Here's what you're missing. Your power supply has a given potentional: 5V. That isn't going away. When you put 5V across a component that can't handle it, you MUST do something with that extra potential or you will unbalance the voltage/current ratio in the circuit-- and the component will be damaged (in this case the LED).

The LED is not in and of itself strong-enough to resist the potential applied across it- That is specifically why the datasheet is telling you it can only withstand a potential across it of 2VDC. That's the first thing.
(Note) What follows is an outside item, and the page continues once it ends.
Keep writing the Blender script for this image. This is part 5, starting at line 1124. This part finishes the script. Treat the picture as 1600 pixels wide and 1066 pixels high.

The second thing is how much energy you blow through it- in this case, the datasheet apparently says 20mA. Understand that just because a datasheet provides a MAXIMUM current value of 20mA, it does not mean you should actually operate the device at that level (or should you). There will usually be no appreciable difference between 8-10mA and 20mA, depending on color.

The resistor you use is doing a couple of things- it is taking up the slack for the voltage the LED can't handle, and it is limiting the current through the LED to what you designate you want to run through it.

The heat being dissipated by the resistor is NOT excess or left-over, it's actually only the heat being generated by the amount of current you are limiting the LED to. That's an important point. The resistor cannot dissipate energy that isn't flowing through it. And it certainly is NOT carrying the full current of your power-supply.

So, Ohm's Laws says:

R = E / I
R = 5-2 / 0.008
R = 3 / 0.008
R = 375 Ohms

In this case, we'll go with 360 Ohms (it's the closest available).

I = E / R
I = 5-2 / 360
I = 3 / 360
I = 0.0083 (or 8.3mA).

Now that you know how much current is flowing, and what resistor to use, you can calculate how fat a resistor you need, based on what it's dissipating:

Watt's Law is handy here:

P = I E
P = 0.0083 * 3
P = 0.0249 Watts
P = 24.9mW

Now that you know how much energy is dissipated, you can size the resistor. An 8th Watt (1/8th of a Watt) Resistor will dissipate 250mW. For safety, you want a resistor that can handle twice what your Wattage requirements are. Therefore, 24.9*2 = 49.8mW . That small amount is far less than 250mW, so you can use an 8th-Watt resistor.

Hope that helps.

One point I would like to mention is the circuits which are meant to be drive LEDs. The constant current circuitry can come in handy to save power when multiple LEDs are needed to be driven.

Without the resistor to limit current flow, the LED heats up, draws even more current, and burns out. On high power LEDs, an active circuit to control the current is used instead, acting the same as a switching power supply.